Library of Celsus stands on small square at the intersection of the Marble Way and Street of the Curetes, adjacent to the southern entrance of the Tetragonos Agora. It was built on a site excavated after the demolition of a house to the south.
As one of the finest architectural structures in Ephesus, the library underwent lengthy and extensive restoration work beginning in the 1960’s. This was finally completed in 1978, when the building was opened to visitors. The insertion of lead plates beneath the re-erected columns has improved the building’s flexility, allowing movement of up to 50 centimeters and providing resistance of magnitude 9.0. The library a heroon (a monument dedicated to a heroic figure) built over the burial site of Tiberius Celsus Polemaenuis, a one-time Roman governor of Ephesus. His son, Julies Aquila, later commissioned the construction of the monument. Built on two floors, the Library of Celsus was completed in 135 AD, but suffered damage to the reading room from a fire that broke out with the 262 AD earthquake. No moves were made to renovate the reading room, but in Late Antiquity the library’s surviving facade was transformed into the rear wall of a nympheum. A pool was built on the former steps and the original facade decorated with relief plaquets from the Parthian Monument. The Parthian Monument reliefs had been part of a monumental altar dedicated to Emperor Lucius Verus . A 40-meter length of the frieze is on display at the at the Ephesus Museum in Vienna, other sections are held by the Ephesus Museum in Selçuk. Standing 16 meters tall and 21 meters wide, the undamaged facade featured a row of statues between its columns. A flight of nine steps led up to the podium. The pedestals flanking the top steps were probably mounted with statues of cavalrymen.

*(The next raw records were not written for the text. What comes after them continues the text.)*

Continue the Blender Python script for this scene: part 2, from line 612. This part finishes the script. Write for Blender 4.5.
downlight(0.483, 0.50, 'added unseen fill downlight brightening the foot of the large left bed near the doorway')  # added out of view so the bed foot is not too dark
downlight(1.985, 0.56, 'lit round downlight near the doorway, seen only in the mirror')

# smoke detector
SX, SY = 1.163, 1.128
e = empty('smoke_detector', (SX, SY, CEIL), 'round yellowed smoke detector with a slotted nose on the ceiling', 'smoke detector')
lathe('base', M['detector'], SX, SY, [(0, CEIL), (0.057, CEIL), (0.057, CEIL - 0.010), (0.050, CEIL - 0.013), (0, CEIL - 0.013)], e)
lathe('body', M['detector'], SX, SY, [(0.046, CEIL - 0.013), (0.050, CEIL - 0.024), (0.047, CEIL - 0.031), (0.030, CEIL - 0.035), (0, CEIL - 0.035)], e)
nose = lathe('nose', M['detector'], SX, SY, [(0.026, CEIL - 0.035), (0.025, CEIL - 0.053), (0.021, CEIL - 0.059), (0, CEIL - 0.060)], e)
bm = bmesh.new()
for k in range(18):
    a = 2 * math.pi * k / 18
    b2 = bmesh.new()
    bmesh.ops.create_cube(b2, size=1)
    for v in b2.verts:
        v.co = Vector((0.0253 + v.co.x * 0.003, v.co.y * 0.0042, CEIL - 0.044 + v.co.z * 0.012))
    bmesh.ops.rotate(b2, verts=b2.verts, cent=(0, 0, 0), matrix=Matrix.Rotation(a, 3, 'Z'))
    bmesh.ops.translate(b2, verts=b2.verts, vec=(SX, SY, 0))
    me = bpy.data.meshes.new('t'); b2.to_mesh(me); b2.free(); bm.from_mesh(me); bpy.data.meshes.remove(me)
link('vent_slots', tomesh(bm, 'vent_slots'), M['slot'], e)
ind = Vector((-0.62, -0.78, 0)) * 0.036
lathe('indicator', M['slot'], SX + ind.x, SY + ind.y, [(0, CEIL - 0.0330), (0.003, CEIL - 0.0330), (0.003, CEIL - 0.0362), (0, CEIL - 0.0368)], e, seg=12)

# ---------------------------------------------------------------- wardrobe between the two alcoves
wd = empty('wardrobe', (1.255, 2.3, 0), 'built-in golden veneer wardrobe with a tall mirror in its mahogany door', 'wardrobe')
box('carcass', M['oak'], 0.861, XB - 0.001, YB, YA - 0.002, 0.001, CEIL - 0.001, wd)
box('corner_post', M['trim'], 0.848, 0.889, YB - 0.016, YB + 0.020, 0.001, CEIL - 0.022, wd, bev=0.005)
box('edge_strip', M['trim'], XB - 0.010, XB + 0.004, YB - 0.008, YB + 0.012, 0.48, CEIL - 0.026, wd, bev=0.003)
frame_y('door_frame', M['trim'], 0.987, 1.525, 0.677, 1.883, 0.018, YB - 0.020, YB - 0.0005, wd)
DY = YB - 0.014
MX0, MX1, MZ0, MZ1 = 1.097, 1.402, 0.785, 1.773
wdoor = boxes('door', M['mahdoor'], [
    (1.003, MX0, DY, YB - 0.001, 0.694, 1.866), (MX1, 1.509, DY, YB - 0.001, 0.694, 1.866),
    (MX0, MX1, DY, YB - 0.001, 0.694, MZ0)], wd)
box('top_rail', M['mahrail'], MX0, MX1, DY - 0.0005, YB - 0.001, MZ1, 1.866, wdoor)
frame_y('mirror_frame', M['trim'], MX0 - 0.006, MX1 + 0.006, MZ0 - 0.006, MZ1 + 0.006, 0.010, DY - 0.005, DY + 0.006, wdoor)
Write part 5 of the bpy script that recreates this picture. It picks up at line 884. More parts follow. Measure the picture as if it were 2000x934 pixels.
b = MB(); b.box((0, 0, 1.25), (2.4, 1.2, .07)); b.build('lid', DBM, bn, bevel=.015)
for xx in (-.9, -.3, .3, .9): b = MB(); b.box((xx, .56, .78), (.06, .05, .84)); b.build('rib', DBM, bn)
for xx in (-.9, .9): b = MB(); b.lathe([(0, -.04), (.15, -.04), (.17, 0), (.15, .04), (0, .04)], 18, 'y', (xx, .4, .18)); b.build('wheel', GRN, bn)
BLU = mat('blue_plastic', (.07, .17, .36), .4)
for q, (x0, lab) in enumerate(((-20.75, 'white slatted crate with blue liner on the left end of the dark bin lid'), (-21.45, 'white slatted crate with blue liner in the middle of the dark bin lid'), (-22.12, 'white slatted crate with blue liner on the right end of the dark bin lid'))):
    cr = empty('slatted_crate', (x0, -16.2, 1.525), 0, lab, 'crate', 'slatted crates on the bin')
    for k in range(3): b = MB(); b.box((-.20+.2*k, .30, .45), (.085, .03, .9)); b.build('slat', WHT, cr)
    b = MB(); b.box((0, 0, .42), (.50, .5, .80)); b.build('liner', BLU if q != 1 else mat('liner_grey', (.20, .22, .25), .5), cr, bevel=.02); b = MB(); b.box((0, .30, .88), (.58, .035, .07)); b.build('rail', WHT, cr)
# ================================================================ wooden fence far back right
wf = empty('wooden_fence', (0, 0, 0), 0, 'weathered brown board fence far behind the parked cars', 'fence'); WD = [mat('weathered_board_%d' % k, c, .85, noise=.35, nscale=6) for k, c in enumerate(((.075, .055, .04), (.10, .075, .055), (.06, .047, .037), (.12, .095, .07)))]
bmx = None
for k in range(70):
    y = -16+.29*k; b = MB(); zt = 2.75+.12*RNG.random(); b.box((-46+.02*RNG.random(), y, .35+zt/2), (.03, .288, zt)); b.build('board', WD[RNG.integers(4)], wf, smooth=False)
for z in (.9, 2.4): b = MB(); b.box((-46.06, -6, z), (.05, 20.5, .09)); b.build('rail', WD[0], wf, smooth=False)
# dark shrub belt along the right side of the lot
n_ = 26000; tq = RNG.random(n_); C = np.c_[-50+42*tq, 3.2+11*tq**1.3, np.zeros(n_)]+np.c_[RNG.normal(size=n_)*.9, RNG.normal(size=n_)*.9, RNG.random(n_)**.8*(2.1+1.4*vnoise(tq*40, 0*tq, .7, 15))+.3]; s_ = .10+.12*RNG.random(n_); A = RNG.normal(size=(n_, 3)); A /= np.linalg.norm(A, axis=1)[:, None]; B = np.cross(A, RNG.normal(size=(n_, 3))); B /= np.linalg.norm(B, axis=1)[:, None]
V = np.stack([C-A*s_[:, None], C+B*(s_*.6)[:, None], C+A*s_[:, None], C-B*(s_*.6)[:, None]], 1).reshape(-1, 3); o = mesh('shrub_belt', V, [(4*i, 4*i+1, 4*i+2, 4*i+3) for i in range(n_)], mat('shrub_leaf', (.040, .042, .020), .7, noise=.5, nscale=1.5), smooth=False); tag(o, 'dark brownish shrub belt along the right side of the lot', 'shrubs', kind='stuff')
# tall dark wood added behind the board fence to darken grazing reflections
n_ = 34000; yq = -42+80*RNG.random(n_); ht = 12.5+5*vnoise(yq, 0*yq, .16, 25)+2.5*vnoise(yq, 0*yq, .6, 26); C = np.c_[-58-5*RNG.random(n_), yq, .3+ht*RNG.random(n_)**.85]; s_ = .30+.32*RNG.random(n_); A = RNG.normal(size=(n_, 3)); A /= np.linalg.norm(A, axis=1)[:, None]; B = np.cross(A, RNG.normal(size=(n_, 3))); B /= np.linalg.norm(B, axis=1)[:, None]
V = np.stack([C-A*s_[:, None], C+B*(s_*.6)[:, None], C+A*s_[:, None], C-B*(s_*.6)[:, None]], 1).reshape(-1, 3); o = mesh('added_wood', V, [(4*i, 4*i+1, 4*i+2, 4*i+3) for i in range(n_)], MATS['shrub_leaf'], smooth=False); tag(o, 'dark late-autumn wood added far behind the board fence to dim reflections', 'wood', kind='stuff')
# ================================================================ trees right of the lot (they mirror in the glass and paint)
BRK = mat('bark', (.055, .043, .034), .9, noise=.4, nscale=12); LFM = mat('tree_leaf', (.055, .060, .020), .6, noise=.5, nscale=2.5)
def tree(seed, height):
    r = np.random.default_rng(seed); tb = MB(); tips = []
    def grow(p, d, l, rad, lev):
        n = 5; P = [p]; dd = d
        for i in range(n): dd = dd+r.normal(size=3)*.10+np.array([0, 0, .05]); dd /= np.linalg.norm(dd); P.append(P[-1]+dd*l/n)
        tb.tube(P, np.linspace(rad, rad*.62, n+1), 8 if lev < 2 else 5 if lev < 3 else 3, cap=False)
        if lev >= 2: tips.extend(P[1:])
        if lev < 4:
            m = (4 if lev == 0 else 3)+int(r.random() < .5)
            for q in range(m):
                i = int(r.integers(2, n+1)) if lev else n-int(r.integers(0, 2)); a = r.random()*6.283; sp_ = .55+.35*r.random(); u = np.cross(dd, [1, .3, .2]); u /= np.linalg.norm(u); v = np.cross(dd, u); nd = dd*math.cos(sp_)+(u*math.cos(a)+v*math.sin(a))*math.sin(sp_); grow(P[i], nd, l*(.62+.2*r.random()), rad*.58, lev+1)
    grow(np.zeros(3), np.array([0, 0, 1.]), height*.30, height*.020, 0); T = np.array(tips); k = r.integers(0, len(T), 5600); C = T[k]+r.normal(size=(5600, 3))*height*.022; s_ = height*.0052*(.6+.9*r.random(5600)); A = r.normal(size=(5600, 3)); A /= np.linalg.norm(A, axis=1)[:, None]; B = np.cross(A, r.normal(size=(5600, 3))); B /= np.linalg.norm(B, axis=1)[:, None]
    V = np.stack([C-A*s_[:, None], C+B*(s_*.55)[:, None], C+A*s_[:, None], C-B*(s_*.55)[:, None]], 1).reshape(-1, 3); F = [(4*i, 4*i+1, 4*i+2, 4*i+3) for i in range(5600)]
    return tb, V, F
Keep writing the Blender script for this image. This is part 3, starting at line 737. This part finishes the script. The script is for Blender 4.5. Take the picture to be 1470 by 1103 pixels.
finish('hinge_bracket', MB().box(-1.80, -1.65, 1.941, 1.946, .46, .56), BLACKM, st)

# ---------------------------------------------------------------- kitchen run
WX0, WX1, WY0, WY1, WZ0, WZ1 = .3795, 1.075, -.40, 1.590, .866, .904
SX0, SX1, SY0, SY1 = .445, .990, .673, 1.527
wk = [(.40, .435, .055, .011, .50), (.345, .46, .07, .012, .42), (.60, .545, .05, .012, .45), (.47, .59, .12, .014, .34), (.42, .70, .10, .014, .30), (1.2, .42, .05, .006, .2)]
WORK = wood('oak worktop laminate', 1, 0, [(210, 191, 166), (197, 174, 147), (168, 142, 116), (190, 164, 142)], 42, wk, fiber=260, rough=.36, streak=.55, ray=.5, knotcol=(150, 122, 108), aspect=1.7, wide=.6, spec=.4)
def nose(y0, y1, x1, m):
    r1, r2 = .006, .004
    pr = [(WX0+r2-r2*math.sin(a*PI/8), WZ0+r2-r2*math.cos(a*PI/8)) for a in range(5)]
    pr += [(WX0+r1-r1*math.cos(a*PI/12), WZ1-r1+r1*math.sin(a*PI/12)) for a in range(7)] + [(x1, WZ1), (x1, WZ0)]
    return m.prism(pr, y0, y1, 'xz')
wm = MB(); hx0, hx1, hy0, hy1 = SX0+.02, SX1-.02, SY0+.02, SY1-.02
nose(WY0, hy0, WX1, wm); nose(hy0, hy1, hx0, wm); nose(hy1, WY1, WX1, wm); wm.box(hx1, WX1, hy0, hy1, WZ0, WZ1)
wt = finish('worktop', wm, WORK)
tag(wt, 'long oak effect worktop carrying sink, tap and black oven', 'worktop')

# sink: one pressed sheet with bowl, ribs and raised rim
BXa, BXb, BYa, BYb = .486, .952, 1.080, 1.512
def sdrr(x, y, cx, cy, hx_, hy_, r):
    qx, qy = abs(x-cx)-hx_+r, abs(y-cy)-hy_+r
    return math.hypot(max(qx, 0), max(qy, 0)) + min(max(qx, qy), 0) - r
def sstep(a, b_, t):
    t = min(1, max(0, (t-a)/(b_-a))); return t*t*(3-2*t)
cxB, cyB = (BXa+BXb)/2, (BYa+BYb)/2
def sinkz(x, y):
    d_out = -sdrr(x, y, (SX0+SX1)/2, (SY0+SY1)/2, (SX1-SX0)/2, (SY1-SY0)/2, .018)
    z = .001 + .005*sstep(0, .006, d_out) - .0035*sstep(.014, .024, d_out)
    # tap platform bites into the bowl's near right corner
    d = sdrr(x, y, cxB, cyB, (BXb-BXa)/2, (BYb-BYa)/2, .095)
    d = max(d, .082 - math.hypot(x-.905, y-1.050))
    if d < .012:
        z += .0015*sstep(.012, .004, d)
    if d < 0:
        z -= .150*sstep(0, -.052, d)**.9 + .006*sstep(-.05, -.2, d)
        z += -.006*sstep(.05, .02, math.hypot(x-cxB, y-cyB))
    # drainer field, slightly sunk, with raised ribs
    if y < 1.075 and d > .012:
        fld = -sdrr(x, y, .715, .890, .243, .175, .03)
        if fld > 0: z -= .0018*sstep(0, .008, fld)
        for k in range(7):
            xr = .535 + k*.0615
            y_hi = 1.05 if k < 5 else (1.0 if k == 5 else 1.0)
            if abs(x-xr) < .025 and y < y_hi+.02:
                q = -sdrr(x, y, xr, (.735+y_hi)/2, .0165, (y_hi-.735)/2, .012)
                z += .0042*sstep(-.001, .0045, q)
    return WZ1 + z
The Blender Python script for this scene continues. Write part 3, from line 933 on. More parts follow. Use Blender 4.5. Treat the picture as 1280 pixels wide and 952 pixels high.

There were three entrances behind the columns of the facade; the middle these was taller and wider the than the two to the sides. Windows were built on the second floor to match thee style of the doors. The doors were flanked by ornate niches, each containing a statue which were casts of the originals, which were taken to Vienna in 1910. Starting from the left, the first statue depicts wisdom (Sophia), the second virtue (Areta), the third judgement (Ennoia) and the fourth one knowledge (Episteme). The niches on the upper floor must presumably have been filled with bronze statues. Likewise, there was a statue of Celsus in the apsidal niches opposite the large middle door of the building. The side walls of the interior featured wooden galleries. The library’s books were kept in parchment rolls and these were arranged on shelves in rows of rectangular niches built into the walls. A second, external wall was built behind the inside wall with an airspace in between to protect the books from environmental damage (humidity etc). Lying beneath the central the central apse is the sarcaphagus of Celsus, decorated with depictions of Eros. An inscription found on the sarcophagus provides enlightening details about his life: originally from Sardis, Celsus worked at various important public institutions in Rome, before being made consul in 92 AD and proconsul (governor) in 106 AD.